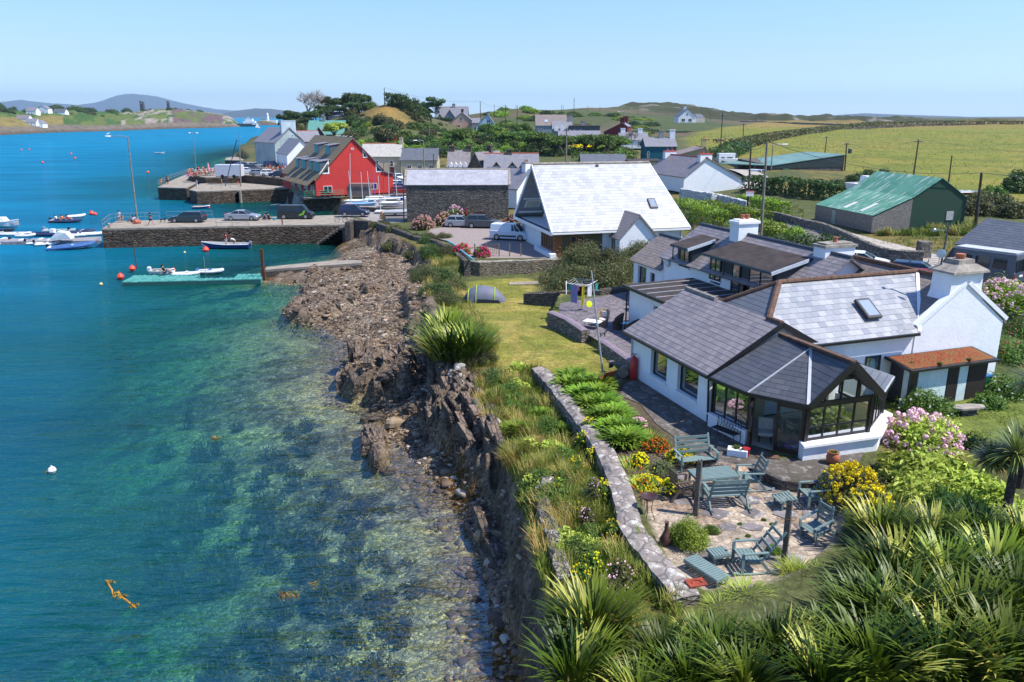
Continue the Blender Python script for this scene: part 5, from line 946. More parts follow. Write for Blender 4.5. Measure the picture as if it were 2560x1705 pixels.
rail('pier_railing','grey railing on the pier edge behind the dark estate car',[G(417,547.5,pz),G(532,545.5,pz)],1.05,SR_)
rail('pier_railing','railing over the pier steps above the blue boat',[G(541,564.5,pz),G(541,566,pz),G(621,564.3,pz)],1.05,SR_)
rail('pier_railing','railing with bicycles leaning on it at the pier root',[G(838,559,pz),G(885,557.5,pz)],1.05,SR_,2,3.)
rail('quay_railing','thin railing along the bathing quay edge',[G(396,464,pz),G(430,447,pz),G(468,435,pz)],1.1,SR_,3,1.8)
rail('quay_railing','railing on the front of the harbour quay',[G(530,474,pz),G(600,471,pz)],1.0,SR_,2,2)
rail('quay_railing','railing at the back of the harbour quay near the ramp',[G(683,461,pz),G(713,461,pz)],1.1,SR_,2,2)
rail('trailer_railing','low railing in front of the white trailer',[G(541,443,3.9),G(602,443,3.9)],1.0,SR_,2,2)
m=MB();
for k in range(8): p=G(514+k*3,445+k*1.0,2.7); m.box(p.x-.5,p.x+.6,p.y-.9,p.y+.3,.8,3.9-k*.3)
tag(m.obj('stone_steps',GREYC),'stone steps going down from the upper quay','steps')
m=MB()
for k in range(9):
 p=G(600-k*3.8,473.6,2.6); m.box(p.x-.4,p.x+.35,p.y-.95,p.y+.05,-1,2.5-k*.27)
tag(m.obj('stone_steps',GREYC),'weedy stone steps against the harbour quay face','steps')
m=MB()
for k in range(8):
 p=G(803+k*8,562,2.6); m.box(p.x-.5,p.x+.5,p.y-1.4,p.y+.2,-.5,.3+k*.3)
tag(m.obj('stone_steps',ST_DARK),'stone steps down the pier root to the beach','steps')
ASPH=plain('asphalt',(.15,.14,.14),.9,.2,0,.15,1.2,.005); GRAV=stone('pinkish_gravel',(.27,.225,.205),(.34,.29,.265),(.2,.16,.15),9,9,'Object',.01)
PAVE=stone('mossy_paving',(.09,.078,.07),(.14,.12,.108),(.078,.07,.055),1.1,1.1,'Object',.01,lich=(.22,.205,.18))
SLATEP=stone('purple_slate_paving',(.155,.135,.15),(.215,.19,.205),(.09,.08,.085),1.6,1.6,'Object',.01,rand=.4)
def sheet(name,pts,mt,z=None,lift=.02,label=None):
 m=MB(); P=[(p[0],p[1],(z if z is not None else hz(p[0],p[1]))+lift) for p in pts]
 A=sum(P[i][0]*P[(i+1)%len(P)][1]-P[(i+1)%len(P)][0]*P[i][1] for i in range(len(P)))
 if A<0: P=P[::-1]
 m.add(P,[tuple(range(len(P)))]); o=m.obj(name,mt); struct(o,label); return o
sheet('car_park',[g2(*p,3.2) for p in [(1064,588),(1078,572),(1125,566),(1300,562),(1335,600),(1395,640),(1395,645),(1190,646),(1172,640),(1130,606)]],GRAV,3.2)
sheet('terrace',[g2(*p,3.6) for p in [(1562,962),(1592,947),(1790,1066),(1862,1100),(1948,1148),(2060,1150),(2118,1126),(2160,1130),(2150,1155),(2090,1185),(2050,1200),(1960,1192),(1890,1168),(1800,1150),(1745,1140),(1680,1090),(1640,1060),(1600,1010),(1550,990)]],PAVE,3.6,.03)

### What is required
Gather up the lines that contain the word "from".

### Solved exercise
Continue the Blender Python script for this scene: part 5, from line 946. More parts follow. Write for Blender 4.5. Measure the picture as if it were 2560x1705 pixels.
tag(m.obj('stone_steps',GREYC),'stone steps going down from the upper quay','steps')